Short problem:
Reproduce exactly, with no pictures, each line from the opening of the material down through the line containing "R_ = math.radians".
# # # # # # #
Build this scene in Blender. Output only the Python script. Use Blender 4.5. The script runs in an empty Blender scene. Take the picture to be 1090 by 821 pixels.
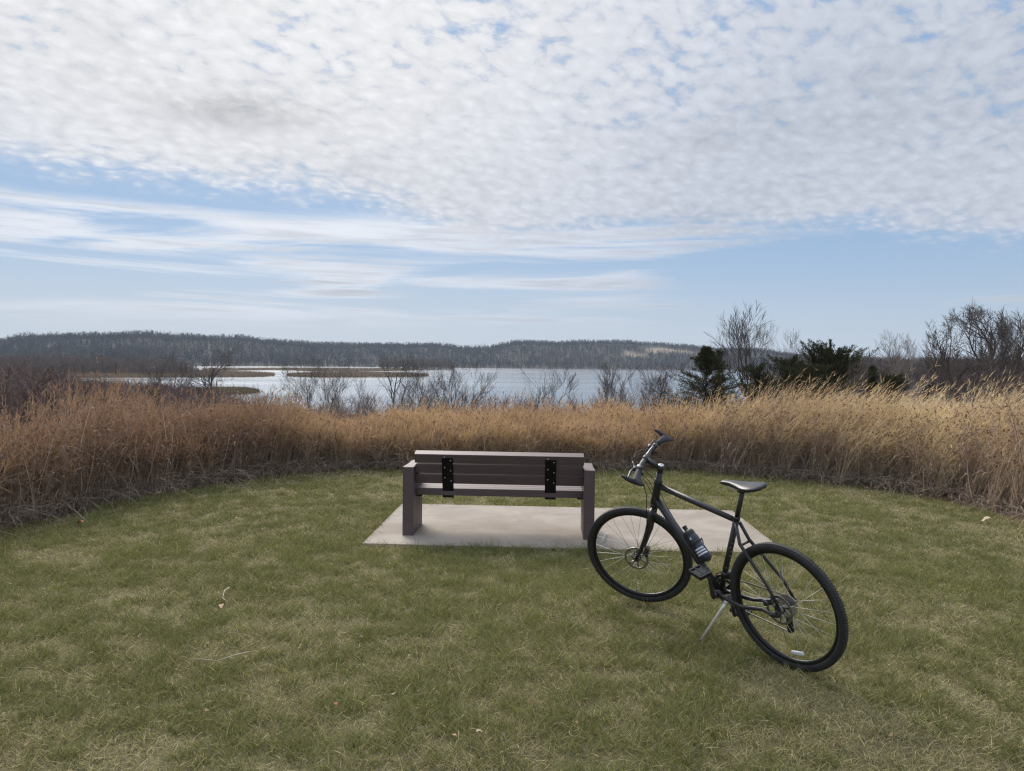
import bpy, math, random
import numpy as np
from mathutils import Matrix, Vector

S = bpy.context.scene
COL = S.collection
rng = np.random.default_rng(7)
random.seed(7)
R_ = math.radians

# ------------------------------------------------------------------ camera
CAM_H, PITCH, ROLL, FOC = 1.636, 0.0307, 0.0131, 791.6      # metres, radians, pixels of a 1090 px wide frame
cp, sp = math.cos(PITCH), math.sin(PITCH)
cr, sr = math.cos(ROLL), math.sin(ROLL)
fwd = Vector((0, cp, -sp)); up0 = Vector((0, sp, cp)); right0 = Vector((1, 0, 0))
RIGHT = right0 * cr + up0 * sr
UP = up0 * cr - right0 * sr
cam_d = bpy.data.cameras.new('camera')
cam = bpy.data.objects.new('camera', cam_d); COL.objects.link(cam)
cam_d.sensor_width = 36; cam_d.lens = FOC / 1090 * 36
cam_d.clip_start = 0.05; cam_d.clip_end = 12000
m3 = Matrix((RIGHT, UP, -fwd)).transposed()
cam.matrix_world = Matrix.Translation((0, 0, CAM_H)) @ m3.to_4x4()
S.camera = cam

def ray(px, py):
    return (fwd + RIGHT * ((px - 545) / FOC) - UP * ((py - 410.5) / FOC))
def at(px, py, Y):                      # point of the place seen at that spot, Y metres ahead
    d = ray(px, py); return Vector((0, 0, CAM_H)) + d * (Y / d.y)
def on_z(px, py, z=0.0):
    d = ray(px, py); return Vector((0, 0, CAM_H)) + d * ((z - CAM_H) / d.z)

# ------------------------------------------------------------------ sky, sun, exposure
SUN_EL, SUN_AZ = R_(38), R_(-22)        # azimuth from +Y, towards +X
world = bpy.data.worlds.new('World'); S.world = world
world.use_nodes = True
NT = world.node_tree; NT.nodes.clear()

class G:
    """tiny helper to write node maths"""
    def __init__(s, nt): s.nt = nt
    def n(s, t, **kw):
        x = s.nt.nodes.new(t)
        for k, v in kw.items(): setattr(x, k, v)
        return x
    def put(s, sock, v):
        if hasattr(v, 'is_output') or isinstance(v, bpy.types.NodeSocket): s.nt.links.new(v, sock)
        else: sock.default_value = v
    def m(s, op, a, b=0.0, c=0.0, clamp=False):
        x = s.n('ShaderNodeMath', operation=op, use_clamp=clamp)
        s.put(x.inputs[0], a); s.put(x.inputs[1], b); s.put(x.inputs[2], c)
        return x.outputs[0]
    def step(s, v, a, b):               # smoothstep a..b
        x = s.n('ShaderNodeMapRange', interpolation_type='SMOOTHSTEP', clamp=True)
        s.put(x.inputs[0], v); s.put(x.inputs[1], a); s.put(x.inputs[2], b)
        x.inputs[3].default_value = 0; x.inputs[4].default_value = 1
        return x.outputs[0]
    def lin(s, v, a, b, c, d):
        x = s.n('ShaderNodeMapRange', clamp=True)
        s.put(x.inputs[0], v); s.put(x.inputs[1], a); s.put(x.inputs[2], b); s.put(x.inputs[3], c); s.put(x.inputs[4], d)
        return x.outputs[0]
    def xyz(s, x, y, z):
        c = s.n('ShaderNodeCombineXYZ')
        s.put(c.inputs[0], x); s.put(c.inputs[1], y); s.put(c.inputs[2], z)
        return c.outputs[0]
    def noise(s, vec, scale, detail=4, rough=0.55, dist=0.0, col=False):
        x = s.n('ShaderNodeTexNoise')
        s.put(x.inputs['Vector'], vec); s.put(x.inputs['Scale'], scale); x.inputs['Detail'].default_value = detail
        x.inputs['Roughness'].default_value = rough; s.put(x.inputs['Distortion'], dist)
        return x.outputs['Color' if col else 'Fac']
    def voro(s, vec, scale, feature='F1', smooth=None):
        x = s.n('ShaderNodeTexVoronoi', feature=feature)
        s.put(x.inputs['Vector'], vec); s.put(x.inputs['Scale'], scale)
        return x.outputs['Distance']
    def mix(s, f, a, b, mode='MIX'):
        x = s.n('ShaderNodeMix', data_type='RGBA', blend_type=mode)
        s.put(x.inputs[0], f)
        s.put(x.inputs[6], a if not isinstance(a, tuple) else (*a, 1)[:4]); s.put(x.inputs[7], b if not isinstance(b, tuple) else (*b, 1)[:4])
        return x.outputs[2]
    def vadd(s, a, b, op='ADD'):
        x = s.n('ShaderNodeVectorMath', operation=op)
        s.put(x.inputs[0], a); s.put(x.inputs[1], b)
        return x.outputs[0]

def build_sky():
    g = G(NT)
    out = g.n('ShaderNodeOutputWorld'); bg = g.n('ShaderNodeBackground')
    NT.links.new(bg.outputs[0], out.inputs[0]); bg.inputs[1].default_value = 0.096
    sky = g.n('ShaderNodeTexSky', sky_type='NISHITA', sun_disc=False, sun_elevation=SUN_EL, sun_rotation=SUN_AZ)
    sky.altitude = 250; sky.air_density = 1.0; sky.dust_density = 1.2; sky.ozone_density = 1.6
    tc = g.n('ShaderNodeTexCoord'); d = tc.outputs['Generated']
    sep = g.n('ShaderNodeSeparateXYZ'); NT.links.new(d, sep.inputs[0])
    x, y, z = sep.outputs
    el = g.m('MULTIPLY', g.m('ARCSINE', z), 57.2958)
    az = g.m('MULTIPLY', g.m('ARCTAN2', x, y), 57.2958)
    zz = g.m('MAXIMUM', g.m('ADD', z, 0.015), 0.012)
    P = g.xyz(g.m('DIVIDE', x, zz), g.m('DIVIDE', y, zz), 0.0)          # point on the cloud deck
    zs = g.m('ADD', z, 0.26)
    px_, py_ = g.m('DIVIDE', x, zs), g.m('DIVIDE', y, zs)
    P2 = g.xyz(g.m('ADD', g.m('MULTIPLY', px_, 0.77), g.m('MULTIPLY', py_, 0.64)), g.m('MULTIPLY', g.m('ADD', g.m('MULTIPLY', px_, -0.64), g.m('MULTIPLY', py_, 0.77)), 1.22), 0.0)           # cloudlets have depth, so they flatten less towards the rim
    sd = g.n('ShaderNodeVectorMath', operation='DOT_PRODUCT')
    NT.links.new(d, sd.inputs[0])
    sd.inputs[1].default_value = (math.sin(SUN_AZ) * math.cos(SUN_EL), math.cos(SUN_AZ) * math.cos(SUN_EL), math.sin(SUN_EL))
    c = sd.outputs['Value']
    glow = g.step(c, 0.72, 1.02)
    # ---- high rippled sheet
    warp = g.vadd(P2, g.vadd(g.noise(P2, 9.0, 3, 0.5, col=True), (0.06, 0.06, 0.06), 'MULTIPLY'))
    fine = g.noise(warp, 34.0, 7, 0.60, 0.2)
    cell = g.voro(warp, 26.0, 'SMOOTH_F1')
    med = g.noise(P2, 8.0, 4, 0.55)
    big = g.noise(P, 1.3, 3, 0.5)
    big2 = g.noise(g.vadd(P, (7.3, 2.1, 0)), 0.55, 3, 0.5)
    # lower rim of the sheet: high on the left, sinking to the right
    rim = g.m('SUBTRACT', 12.7, g.m('MULTIPLY', g.step(az, -14.0, -1.0), 2.6))
    rim2 = g.m('MULTIPLY', g.step(az, 20.0, 36.0), -1.6)
    wob = g.m('MULTIPLY', g.m('SUBTRACT', g.noise(g.xyz(g.m('MULTIPLY', az, 0.10), g.m('MULTIPLY', el, 0.35), 0.0), 1.0, 5, 0.6), 0.5), 3.6)
    e2 = g.m('SUBTRACT', g.m('ADD', el, wob), g.m('ADD', rim, rim2))
    sheet = g.step(e2, -2.4, 2.6)
    tex = g.m('ADD', g.m('MULTIPLY', g.m('SUBTRACT', fine, 0.5), 2.3), g.m('MULTIPLY', g.m('SUBTRACT', 0.44, cell), 2.1))
    tex = g.m('ADD', tex, g.m('MULTIPLY', g.m('SUBTRACT', med, 0.5), 0.9))
    amp = g.lin(el, 11.0, 22.0, 0.42, 1.15)
    tex = g.m('MULTIPLY', tex, amp)
    hole = g.m('MULTIPLY', g.m('SUBTRACT', big, 0.48), 1.0)
    low_thick = g.lin(el, 11.0, 26.0, 0.55, 0.10)                       # seen edge-on the sheet closes up
    opac = g.m('ADD', g.m('ADD', g.m('MULTIPLY', tex, 0.75), hole), g.m('ADD', low_thick, g.m('MULTIPLY_ADD', glow, 0.25, 0.64)))
    opac = g.m('SUBTRACT', opac, g.m('MULTIPLY', g.m('SUBTRACT', 1.0, sheet), 1.30))      # towards the rim the cloudlets drift apart
    opac = g.m('MULTIPLY', g.step(opac, 0.0, 1.0), g.step(sheet, 0.0, 0.25))
    azw = g.m('ADD', az, g.m('MULTIPLY', g.m('SUBTRACT', med, 0.5), 9.0)); elw = g.m('ADD', g.m('ADD', el, g.m('MULTIPLY', az, -0.05)), g.m('MULTIPLY', g.m('SUBTRACT', fine, 0.5), 1.2))
    smear = g.m('EXPONENT', g.m('MULTIPLY', g.m('ADD', g.m('POWER', g.m('DIVIDE', g.m('SUBTRACT', azw, -20.0), 5.0), 2.0), g.m('POWER', g.m('DIVIDE', g.m('SUBTRACT', elw, 18.0), 1.1), 2.0)), -1.0))
    azw = g.m('ADD', az, g.m('MULTIPLY', wob, 1.6)); elw = g.m('ADD', el, g.m('MULTIPLY', wob, 0.22))
    lens = g.m('EXPONENT', g.m('MULTIPLY', g.m('ADD', g.m('POWER', g.m('DIVIDE', g.m('SUBTRACT', azw, -12.0), 8.0), 2.0), g.m('POWER', g.m('DIVIDE', g.m('SUBTRACT', elw, 9.9), 0.75), 2.0)), -1.0))
    lens2 = g.m('EXPONENT', g.m('MULTIPLY', g.m('ADD', g.m('POWER', g.m('DIVIDE', g.m('SUBTRACT', azw, -33.0), 7.0), 2.0), g.m('POWER', g.m('DIVIDE', g.m('SUBTRACT', elw, 8.2), 0.7), 2.0)), -1.0))
    slot = g.m('EXPONENT', g.m('MULTIPLY', g.m('ADD', g.m('POWER', g.m('DIVIDE', g.m('SUBTRACT', azw, -22.0), 13.0), 2.0), g.m('POWER', g.m('DIVIDE', g.m('SUBTRACT', elw, 5.4), 0.55), 2.0)), -1.0))
    # ---- low streaks
    sv = g.xyz(g.m('MULTIPLY', az, 0.042), g.m('MULTIPLY', el, 0.50), 3.4)
    st = g.noise(sv, 1.0, 7, 0.55, 0.9)
    st2 = g.noise(g.xyz(g.m('MULTIPLY', az, 0.10), g.m('MULTIPLY', el, 1.7), 9.0), 1.0, 5, 0.55, 0.3)
    band = g.m('MULTIPLY', g.step(el, 1.5, 4.5), g.m('SUBTRACT', 1.0, g.step(g.m('ADD', el, g.m('MULTIPLY', wob, 0.4)), 9.8, g.lin(az, -20.0, -8.0, 10.9, 11.8))))
    azm = g.m('SUBTRACT', 1.0, g.step(g.m('ADD', az, g.m('MULTIPLY', el, -0.6)), 3.0, 17.0))
    s_op = g.m('ADD', g.m('MULTIPLY', g.m('SUBTRACT', st, 0.5), 4.8), g.m('MULTIPLY', g.m('SUBTRACT', st2, 0.5), 1.6))
    s_op = g.m('ADD', s_op, g.m('SUBTRACT', g.m('MULTIPLY', azm, 1.0), 0.50))
    s_op = g.m('ADD', s_op, g.m('SUBTRACT', g.m('MULTIPLY', g.m('ADD', lens, lens2), 1.0), g.m('MULTIPLY', slot, 0.35)))
    s_op = g.m('MULTIPLY', g.step(s_op, 0.0, 0.9), g.m('MAXIMUM', band, lens))
    veil = g.m('MULTIPLY', g.m('SUBTRACT', 1.0, g.step(el, 0.5, 7.0)), g.m('MULTIPLY_ADD', azm, 0.35, 0.30))
    # ---- brightness of the cloud: thin bright, thick greyer, brighter towards the sun
    lum = g.m('MULTIPLY', g.m('MULTIPLY_ADD', glow, 2.0, 5.5), g.lin(el, 30.0, 75.0, 1.0, 3.0))  # extra gain overhead, above the view, added to lift light on the foreground
    grey = g.m('MULTIPLY', g.step(g.m('ADD', g.m('MULTIPLY', big2, 0.9), g.m('MULTIPLY', med, 0.35)), 0.55, 0.95), 0.13)
    grey = g.m('ADD', grey, g.m('MULTIPLY', smear, 0.26))
    shade = g.m('SUBTRACT', g.m('MULTIPLY_ADD', g.m('ADD', g.m('MULTIPLY', g.m('SUBTRACT', fine, 0.5), 0.30), g.m('MULTIPLY', g.m('SUBTRACT', 0.40, cell), 0.27)), 1.0, 1.0), grey)
    cl = g.mix(1.0, g.mix(glow, (0.89, 0.945, 1.07), (1.015, 1.0, 0.995)), g.xyz(1, 1, 1), 'MULTIPLY')
    lumv = g.m('MULTIPLY', lum, shade)
    cloud = g.vadd(cl, g.xyz(lumv, lumv, lumv), 'MULTIPLY')
    l2 = g.m('MULTIPLY', g.m('MULTIPLY_ADD', glow, 2.2, 5.6), g.m('SUBTRACT', 1.16, g.m('MULTIPLY', g.step(g.m('ADD', st2, g.m('MULTIPLY', st, 0.5)), 0.68, 0.95), g.m('MULTIPLY_ADD', slot, 0.25, 0.26))))
    cloud2 = g.vadd(cl, g.xyz(l2, l2, l2), 'MULTIPLY')
    grad = g.mix(g.step(el, 0.0, 11.0), (4.0, 4.8, 5.9), (2.5, 3.8, 5.7))
    grad = g.mix(g.step(el, 10.0, 60.0), grad, (2.0, 3.5, 6.4))
    base = g.mix(0.88, sky.outputs[0], grad)
    colr = g.mix(g.m('MULTIPLY', veil, 0.8), base, (4.5, 5.0, 5.7))
    colr = g.mix(g.m('MULTIPLY', s_op, 0.85), colr, cloud2)
    colr = g.mix(g.m('MULTIPLY', opac, 0.93), colr, cloud)
    NT.links.new(colr, bg.inputs[0])
build_sky()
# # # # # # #
Exercise response:
Build this scene in Blender. Output only the Python script. Use Blender 4.5. The script runs in an empty Blender scene. Take the picture to be 1090 by 821 pixels.
import bpy, math, random
import numpy as np
from mathutils import Matrix, Vector

S = bpy.context.scene
COL = S.collection
rng = np.random.default_rng(7)
random.seed(7)
R_ = math.radians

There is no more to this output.